◆ Exercise objective ◆
Everything from the first line of the data through the line with "COL = S.collection" is to be echoed exactly, minus the pictures.

___ Supplied material

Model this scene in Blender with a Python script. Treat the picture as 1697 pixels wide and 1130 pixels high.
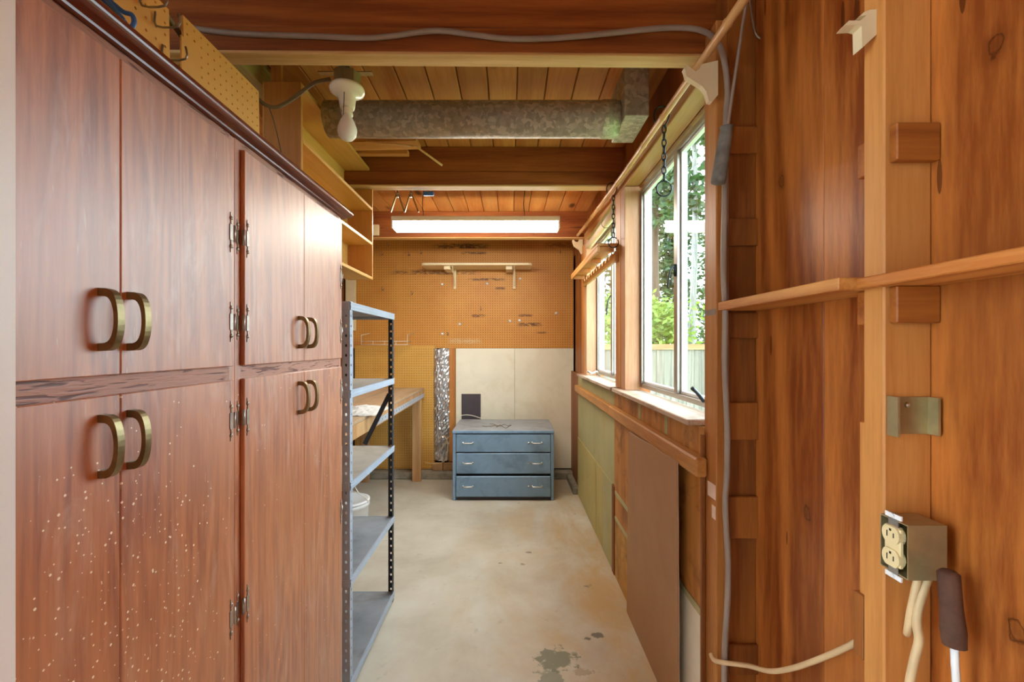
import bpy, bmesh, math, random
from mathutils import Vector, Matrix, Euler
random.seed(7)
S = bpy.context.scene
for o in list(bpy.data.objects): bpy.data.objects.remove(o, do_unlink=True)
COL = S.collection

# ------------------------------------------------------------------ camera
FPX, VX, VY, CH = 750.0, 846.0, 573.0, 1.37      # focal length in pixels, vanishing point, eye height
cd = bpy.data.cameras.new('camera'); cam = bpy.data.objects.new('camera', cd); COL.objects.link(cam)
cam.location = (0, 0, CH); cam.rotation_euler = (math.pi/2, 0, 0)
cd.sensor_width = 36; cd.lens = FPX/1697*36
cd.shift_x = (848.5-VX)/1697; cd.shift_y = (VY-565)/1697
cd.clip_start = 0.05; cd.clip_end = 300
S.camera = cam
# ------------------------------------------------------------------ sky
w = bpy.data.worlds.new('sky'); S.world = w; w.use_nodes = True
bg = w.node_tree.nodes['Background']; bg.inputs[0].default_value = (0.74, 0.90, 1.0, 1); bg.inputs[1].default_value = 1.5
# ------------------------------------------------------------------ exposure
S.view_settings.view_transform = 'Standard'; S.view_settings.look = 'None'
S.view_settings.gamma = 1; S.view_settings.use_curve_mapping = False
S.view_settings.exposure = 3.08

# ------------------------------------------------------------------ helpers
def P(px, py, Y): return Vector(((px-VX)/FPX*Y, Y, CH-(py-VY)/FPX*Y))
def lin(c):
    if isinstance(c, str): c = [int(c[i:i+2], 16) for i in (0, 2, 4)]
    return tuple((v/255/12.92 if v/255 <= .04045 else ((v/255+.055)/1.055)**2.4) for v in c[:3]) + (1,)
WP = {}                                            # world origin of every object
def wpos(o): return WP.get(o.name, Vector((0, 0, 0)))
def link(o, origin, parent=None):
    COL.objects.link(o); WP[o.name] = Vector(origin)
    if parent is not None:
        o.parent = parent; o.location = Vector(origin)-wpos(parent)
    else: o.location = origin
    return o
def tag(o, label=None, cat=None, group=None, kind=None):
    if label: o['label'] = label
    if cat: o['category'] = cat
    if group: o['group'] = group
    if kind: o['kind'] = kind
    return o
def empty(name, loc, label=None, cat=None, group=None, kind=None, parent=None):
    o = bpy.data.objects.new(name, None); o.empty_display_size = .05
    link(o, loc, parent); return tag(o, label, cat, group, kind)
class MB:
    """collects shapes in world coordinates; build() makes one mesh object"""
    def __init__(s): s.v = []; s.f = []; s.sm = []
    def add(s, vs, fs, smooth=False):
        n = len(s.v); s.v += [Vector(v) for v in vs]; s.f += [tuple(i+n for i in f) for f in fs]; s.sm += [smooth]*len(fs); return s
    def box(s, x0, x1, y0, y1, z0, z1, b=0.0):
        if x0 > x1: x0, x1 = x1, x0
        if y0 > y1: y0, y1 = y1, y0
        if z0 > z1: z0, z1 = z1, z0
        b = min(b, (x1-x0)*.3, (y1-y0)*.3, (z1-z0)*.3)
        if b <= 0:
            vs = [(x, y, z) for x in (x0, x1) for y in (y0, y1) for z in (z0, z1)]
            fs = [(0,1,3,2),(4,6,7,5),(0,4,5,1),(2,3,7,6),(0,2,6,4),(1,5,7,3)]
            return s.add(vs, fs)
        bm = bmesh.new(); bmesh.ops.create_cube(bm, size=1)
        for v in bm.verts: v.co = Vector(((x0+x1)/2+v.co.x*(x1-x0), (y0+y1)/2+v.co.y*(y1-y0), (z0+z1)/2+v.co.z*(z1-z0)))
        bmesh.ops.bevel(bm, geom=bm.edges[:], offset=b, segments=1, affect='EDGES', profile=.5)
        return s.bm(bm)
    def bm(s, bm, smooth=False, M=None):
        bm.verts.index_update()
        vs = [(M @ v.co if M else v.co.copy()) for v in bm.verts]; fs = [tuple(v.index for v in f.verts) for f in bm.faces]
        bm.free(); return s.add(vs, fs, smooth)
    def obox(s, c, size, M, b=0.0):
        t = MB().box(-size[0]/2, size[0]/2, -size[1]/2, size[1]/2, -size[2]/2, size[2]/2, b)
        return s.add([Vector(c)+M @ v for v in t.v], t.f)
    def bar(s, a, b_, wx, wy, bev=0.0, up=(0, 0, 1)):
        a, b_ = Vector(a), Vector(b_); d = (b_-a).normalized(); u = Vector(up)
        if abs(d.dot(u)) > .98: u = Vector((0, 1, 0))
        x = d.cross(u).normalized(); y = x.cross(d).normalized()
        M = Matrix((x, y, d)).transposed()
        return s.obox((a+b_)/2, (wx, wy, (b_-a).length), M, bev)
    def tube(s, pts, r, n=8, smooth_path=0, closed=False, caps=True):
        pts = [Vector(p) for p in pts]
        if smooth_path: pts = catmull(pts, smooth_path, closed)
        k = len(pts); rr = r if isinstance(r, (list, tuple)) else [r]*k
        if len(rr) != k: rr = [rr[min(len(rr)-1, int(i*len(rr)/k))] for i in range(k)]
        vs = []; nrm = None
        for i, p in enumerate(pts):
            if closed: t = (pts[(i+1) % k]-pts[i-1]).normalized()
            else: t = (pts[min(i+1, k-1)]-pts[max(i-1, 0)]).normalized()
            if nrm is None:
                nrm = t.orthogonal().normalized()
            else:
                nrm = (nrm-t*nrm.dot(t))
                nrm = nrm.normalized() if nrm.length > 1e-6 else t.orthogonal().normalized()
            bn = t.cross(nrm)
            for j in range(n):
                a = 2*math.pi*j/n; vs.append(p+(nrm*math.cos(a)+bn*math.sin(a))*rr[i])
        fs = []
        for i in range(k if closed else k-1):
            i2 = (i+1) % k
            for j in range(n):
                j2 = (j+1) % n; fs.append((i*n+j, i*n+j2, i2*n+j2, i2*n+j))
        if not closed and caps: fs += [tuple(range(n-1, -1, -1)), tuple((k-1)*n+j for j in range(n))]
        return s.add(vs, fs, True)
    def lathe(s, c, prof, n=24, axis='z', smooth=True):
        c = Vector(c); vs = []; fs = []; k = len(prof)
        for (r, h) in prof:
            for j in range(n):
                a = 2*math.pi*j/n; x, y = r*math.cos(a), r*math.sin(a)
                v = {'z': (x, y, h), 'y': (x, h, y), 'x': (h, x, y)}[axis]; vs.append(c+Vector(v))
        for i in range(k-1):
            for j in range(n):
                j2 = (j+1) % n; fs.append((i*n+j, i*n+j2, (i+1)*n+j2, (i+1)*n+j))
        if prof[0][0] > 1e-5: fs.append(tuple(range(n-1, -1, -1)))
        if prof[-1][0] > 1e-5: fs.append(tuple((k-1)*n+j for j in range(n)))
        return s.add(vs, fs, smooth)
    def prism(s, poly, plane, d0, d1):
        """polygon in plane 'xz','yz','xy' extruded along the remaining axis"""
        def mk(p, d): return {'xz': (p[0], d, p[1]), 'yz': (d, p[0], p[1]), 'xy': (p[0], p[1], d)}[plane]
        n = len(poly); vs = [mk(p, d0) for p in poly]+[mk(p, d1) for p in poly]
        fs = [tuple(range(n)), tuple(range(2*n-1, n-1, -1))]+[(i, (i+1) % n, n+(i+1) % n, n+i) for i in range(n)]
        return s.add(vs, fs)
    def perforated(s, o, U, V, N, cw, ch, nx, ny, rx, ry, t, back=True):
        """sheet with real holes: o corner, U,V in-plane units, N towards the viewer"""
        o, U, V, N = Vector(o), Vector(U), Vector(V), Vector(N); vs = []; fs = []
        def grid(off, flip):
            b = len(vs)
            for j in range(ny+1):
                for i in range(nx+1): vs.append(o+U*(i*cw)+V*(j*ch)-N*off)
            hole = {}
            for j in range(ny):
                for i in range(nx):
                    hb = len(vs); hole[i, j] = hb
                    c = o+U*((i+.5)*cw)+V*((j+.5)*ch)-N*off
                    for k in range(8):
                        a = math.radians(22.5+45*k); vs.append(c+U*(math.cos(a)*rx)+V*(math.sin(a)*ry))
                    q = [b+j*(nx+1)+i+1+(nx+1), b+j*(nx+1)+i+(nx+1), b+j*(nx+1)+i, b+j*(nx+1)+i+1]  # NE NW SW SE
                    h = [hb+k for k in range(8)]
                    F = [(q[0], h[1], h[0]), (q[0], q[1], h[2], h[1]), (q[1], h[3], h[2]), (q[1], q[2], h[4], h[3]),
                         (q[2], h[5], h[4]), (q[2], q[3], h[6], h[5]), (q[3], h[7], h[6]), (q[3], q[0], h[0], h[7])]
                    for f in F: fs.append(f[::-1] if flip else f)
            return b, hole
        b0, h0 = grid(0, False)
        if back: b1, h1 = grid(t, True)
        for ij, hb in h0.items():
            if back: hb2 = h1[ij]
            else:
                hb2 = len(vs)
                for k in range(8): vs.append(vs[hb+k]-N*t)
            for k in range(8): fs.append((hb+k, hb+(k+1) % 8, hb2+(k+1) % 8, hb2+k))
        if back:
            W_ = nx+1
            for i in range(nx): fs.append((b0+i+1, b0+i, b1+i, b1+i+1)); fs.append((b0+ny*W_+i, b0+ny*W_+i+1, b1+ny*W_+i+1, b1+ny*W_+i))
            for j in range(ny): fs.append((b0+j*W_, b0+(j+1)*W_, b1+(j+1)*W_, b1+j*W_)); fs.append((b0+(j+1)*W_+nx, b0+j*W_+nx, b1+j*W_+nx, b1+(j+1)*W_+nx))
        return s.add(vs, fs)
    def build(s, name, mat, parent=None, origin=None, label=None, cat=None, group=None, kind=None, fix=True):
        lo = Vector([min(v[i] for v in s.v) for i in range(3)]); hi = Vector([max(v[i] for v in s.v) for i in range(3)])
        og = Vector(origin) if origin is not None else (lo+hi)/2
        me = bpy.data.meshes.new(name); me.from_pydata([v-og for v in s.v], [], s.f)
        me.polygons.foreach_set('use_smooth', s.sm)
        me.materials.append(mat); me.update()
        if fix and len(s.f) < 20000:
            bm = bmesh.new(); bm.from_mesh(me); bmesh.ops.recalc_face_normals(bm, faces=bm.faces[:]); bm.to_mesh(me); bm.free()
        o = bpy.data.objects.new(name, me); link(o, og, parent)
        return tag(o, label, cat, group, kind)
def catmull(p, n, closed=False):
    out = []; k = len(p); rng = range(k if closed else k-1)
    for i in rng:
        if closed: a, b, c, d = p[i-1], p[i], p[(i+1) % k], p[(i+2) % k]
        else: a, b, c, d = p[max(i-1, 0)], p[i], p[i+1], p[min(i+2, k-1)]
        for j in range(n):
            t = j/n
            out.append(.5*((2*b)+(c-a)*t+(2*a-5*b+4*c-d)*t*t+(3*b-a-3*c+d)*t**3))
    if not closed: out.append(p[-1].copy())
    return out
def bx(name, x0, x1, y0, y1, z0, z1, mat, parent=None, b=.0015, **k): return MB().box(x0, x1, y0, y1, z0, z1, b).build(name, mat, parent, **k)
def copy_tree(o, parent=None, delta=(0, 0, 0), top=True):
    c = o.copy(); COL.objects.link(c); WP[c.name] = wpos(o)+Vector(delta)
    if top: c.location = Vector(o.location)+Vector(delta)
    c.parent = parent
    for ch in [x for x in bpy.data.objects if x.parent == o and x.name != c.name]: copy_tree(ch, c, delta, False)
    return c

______

◆ In response ◆
Model this scene in Blender with a Python script. Treat the picture as 1697 pixels wide and 1130 pixels high.
import bpy, bmesh, math, random
from mathutils import Vector, Matrix, Euler
random.seed(7)
S = bpy.context.scene
for o in list(bpy.data.objects): bpy.data.objects.remove(o, do_unlink=True)
COL = S.collection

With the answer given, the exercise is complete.